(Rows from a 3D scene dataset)

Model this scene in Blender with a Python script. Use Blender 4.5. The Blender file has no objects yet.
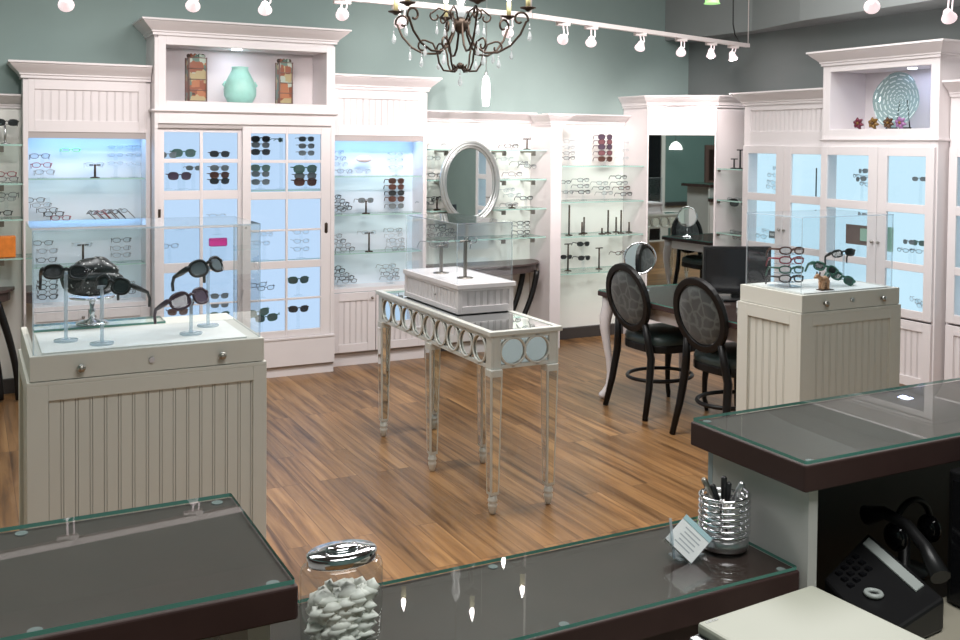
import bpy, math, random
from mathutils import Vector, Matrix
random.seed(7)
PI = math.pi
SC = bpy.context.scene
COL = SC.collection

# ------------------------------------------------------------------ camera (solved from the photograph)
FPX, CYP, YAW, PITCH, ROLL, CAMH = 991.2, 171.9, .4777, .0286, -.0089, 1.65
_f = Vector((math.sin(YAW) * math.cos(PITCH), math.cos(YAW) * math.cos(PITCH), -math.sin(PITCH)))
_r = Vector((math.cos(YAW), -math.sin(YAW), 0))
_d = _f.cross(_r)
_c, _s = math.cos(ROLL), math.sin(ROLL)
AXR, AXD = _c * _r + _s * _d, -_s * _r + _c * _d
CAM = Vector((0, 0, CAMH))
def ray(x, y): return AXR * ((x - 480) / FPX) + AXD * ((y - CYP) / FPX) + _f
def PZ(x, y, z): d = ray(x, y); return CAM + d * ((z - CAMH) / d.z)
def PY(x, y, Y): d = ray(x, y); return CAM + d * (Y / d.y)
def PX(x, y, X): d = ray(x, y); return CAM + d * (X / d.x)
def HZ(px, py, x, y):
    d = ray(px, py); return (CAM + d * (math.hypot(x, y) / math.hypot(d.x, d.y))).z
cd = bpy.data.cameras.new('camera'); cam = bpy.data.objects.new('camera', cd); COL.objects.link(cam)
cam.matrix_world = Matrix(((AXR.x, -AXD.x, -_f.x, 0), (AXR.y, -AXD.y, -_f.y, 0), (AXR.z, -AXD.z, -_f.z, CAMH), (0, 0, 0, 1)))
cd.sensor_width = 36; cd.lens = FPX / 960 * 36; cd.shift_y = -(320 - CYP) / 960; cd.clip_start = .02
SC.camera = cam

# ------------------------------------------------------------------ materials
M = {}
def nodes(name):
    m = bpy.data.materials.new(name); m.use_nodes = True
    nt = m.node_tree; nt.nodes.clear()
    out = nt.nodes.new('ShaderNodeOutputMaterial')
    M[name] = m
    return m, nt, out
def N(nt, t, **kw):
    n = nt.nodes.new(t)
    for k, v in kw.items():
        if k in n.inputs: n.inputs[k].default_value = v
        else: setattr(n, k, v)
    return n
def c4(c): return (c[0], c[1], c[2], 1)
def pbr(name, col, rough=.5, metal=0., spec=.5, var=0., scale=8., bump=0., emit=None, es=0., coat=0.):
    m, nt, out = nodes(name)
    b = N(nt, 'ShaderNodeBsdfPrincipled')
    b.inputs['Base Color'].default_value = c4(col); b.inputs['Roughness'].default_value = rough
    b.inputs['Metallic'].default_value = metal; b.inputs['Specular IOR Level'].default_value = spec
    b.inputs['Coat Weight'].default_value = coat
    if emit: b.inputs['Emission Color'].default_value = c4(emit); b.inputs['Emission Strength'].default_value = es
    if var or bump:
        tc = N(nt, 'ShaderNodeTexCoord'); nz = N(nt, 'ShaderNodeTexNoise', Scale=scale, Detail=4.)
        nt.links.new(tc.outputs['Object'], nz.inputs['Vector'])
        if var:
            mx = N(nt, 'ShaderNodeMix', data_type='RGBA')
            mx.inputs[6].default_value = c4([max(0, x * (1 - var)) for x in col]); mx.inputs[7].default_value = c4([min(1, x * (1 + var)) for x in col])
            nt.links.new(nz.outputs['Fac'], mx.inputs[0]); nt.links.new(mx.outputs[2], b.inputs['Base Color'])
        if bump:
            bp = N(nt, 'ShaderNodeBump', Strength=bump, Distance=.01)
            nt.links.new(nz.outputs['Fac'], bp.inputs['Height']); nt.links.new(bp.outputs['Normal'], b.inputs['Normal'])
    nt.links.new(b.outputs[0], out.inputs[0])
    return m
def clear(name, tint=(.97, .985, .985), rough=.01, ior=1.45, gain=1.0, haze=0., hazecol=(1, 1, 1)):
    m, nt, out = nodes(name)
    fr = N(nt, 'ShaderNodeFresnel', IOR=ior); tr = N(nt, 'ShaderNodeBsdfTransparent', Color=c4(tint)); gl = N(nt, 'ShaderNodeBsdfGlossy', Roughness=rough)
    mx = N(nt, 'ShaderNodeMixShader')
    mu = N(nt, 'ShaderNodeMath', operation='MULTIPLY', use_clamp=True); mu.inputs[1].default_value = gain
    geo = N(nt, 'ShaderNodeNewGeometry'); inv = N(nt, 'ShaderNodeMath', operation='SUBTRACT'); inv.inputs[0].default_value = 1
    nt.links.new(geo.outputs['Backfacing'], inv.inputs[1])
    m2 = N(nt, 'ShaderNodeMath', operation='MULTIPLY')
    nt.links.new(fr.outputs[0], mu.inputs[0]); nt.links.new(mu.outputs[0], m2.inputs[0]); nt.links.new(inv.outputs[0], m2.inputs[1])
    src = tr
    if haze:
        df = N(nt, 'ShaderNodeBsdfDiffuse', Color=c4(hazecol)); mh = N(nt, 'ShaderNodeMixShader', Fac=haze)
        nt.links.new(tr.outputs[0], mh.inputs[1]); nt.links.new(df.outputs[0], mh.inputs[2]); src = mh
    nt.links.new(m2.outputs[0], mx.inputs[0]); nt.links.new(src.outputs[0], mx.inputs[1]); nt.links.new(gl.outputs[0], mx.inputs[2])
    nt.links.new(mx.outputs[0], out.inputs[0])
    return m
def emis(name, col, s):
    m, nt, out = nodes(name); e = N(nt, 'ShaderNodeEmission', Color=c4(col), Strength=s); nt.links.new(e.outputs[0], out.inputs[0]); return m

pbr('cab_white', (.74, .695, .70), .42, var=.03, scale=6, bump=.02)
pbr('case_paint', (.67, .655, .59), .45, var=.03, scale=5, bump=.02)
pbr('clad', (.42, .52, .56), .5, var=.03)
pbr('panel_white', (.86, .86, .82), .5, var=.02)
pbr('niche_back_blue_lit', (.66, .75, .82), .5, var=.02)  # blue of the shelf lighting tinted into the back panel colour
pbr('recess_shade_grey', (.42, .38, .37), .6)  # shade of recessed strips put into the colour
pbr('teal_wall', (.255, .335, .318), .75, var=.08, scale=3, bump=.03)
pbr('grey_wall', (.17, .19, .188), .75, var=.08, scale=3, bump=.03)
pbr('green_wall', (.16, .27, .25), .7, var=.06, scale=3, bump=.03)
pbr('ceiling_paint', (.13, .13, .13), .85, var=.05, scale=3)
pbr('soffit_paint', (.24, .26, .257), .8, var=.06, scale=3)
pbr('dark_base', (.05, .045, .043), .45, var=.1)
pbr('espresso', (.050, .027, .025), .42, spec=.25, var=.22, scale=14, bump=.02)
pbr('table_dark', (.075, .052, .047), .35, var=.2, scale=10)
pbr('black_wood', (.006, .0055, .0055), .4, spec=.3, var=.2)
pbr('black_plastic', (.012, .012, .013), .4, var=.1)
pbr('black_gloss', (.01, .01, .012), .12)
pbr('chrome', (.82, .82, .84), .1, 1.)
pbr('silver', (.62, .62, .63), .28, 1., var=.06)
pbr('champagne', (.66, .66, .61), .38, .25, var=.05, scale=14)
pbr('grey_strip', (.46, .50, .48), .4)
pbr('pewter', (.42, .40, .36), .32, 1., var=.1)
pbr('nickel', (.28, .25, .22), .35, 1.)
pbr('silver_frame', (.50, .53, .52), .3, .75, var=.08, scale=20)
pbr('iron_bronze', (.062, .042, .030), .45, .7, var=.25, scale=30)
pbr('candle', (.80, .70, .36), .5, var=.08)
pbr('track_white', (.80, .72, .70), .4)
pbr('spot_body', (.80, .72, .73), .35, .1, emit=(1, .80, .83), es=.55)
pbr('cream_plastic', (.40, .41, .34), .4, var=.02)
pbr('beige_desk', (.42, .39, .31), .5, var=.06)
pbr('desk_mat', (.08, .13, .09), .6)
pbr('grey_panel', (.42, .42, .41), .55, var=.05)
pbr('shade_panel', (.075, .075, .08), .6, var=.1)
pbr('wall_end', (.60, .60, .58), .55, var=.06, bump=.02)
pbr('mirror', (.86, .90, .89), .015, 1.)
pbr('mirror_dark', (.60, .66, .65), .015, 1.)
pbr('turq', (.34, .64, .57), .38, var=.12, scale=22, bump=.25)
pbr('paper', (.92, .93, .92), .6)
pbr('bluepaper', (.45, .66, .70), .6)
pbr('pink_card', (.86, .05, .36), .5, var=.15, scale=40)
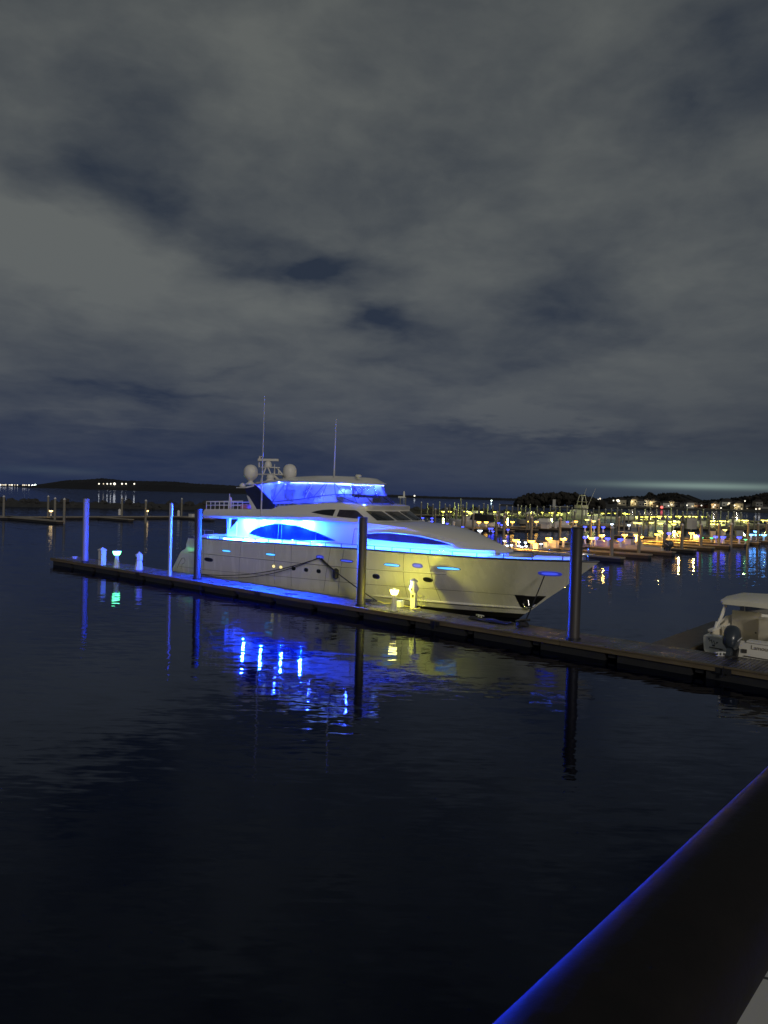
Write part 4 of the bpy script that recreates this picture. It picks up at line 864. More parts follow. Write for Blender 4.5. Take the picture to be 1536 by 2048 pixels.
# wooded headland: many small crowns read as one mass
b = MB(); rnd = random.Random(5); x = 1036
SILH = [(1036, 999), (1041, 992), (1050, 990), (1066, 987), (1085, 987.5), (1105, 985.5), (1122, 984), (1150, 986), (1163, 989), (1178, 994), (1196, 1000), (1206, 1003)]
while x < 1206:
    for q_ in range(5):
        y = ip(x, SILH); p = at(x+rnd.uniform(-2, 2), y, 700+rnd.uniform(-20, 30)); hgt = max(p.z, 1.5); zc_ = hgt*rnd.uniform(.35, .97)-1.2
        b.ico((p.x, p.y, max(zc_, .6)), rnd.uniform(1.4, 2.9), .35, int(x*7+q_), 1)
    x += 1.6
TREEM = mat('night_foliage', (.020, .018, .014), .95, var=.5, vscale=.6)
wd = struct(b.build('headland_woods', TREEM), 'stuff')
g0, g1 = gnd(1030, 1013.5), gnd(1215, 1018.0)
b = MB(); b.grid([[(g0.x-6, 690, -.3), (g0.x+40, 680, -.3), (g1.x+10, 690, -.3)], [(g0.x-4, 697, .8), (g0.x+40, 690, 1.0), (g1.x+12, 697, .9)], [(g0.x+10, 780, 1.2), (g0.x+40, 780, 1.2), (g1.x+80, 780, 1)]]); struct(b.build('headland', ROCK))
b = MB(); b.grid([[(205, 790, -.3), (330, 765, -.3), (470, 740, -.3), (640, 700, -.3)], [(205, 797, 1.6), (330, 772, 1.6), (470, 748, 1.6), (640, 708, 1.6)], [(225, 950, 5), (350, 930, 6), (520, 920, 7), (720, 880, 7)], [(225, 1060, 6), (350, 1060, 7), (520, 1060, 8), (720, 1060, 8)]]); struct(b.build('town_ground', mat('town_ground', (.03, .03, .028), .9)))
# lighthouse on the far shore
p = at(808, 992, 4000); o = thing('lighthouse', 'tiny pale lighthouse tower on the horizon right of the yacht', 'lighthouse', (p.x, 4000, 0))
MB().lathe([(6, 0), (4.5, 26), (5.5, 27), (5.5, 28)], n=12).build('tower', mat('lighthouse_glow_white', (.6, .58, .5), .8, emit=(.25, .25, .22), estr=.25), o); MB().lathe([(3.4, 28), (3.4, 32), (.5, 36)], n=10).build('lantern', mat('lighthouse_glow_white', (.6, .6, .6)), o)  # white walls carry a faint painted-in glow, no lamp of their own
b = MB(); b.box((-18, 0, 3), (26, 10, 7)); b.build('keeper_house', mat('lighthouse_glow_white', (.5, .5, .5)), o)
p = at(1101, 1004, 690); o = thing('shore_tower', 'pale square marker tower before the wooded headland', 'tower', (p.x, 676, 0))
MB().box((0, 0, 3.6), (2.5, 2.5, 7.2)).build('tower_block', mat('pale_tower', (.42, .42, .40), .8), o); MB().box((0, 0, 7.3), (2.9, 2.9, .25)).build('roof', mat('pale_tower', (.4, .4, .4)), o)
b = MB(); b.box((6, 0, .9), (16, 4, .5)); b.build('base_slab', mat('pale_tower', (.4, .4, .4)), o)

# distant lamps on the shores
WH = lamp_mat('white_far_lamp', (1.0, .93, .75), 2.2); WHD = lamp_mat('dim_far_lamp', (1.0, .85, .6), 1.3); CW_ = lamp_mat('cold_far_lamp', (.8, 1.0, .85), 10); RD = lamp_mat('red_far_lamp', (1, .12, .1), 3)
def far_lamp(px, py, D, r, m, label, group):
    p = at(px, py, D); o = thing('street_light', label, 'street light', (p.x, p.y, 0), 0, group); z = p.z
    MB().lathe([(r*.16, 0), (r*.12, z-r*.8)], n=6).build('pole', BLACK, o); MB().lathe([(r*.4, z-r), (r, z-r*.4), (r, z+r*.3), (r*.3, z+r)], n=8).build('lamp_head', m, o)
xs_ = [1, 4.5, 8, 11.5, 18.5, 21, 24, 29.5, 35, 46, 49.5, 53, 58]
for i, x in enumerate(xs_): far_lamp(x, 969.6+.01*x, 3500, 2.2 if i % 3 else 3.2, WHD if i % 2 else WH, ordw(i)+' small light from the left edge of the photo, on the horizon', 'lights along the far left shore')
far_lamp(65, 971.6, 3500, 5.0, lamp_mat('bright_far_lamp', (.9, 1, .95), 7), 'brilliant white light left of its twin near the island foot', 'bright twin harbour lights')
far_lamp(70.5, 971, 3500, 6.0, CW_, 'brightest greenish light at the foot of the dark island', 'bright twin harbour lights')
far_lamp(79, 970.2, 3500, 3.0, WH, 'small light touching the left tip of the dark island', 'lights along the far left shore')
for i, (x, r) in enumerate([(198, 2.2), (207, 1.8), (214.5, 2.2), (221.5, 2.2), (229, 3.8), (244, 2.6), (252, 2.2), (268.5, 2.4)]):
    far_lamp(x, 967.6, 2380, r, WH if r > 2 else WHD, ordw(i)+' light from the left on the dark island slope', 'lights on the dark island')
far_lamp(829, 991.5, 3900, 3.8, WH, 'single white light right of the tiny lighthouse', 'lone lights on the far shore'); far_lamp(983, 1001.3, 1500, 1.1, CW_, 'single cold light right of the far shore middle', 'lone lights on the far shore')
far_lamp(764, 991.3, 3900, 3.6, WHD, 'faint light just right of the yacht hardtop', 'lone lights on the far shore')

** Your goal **
Skip the pictures and restate exactly the lines from the beginning of the listing to the line with "COL = SC.collection", that line included.

** Exercise result **
Model this scene in Blender with a Python script. Use Blender 4.5. The Blender file has no objects yet.
import bpy, math, random
from mathutils import Vector, Matrix
random.seed(7)
PI = math.pi
SC = bpy.context.scene
COL = SC.collection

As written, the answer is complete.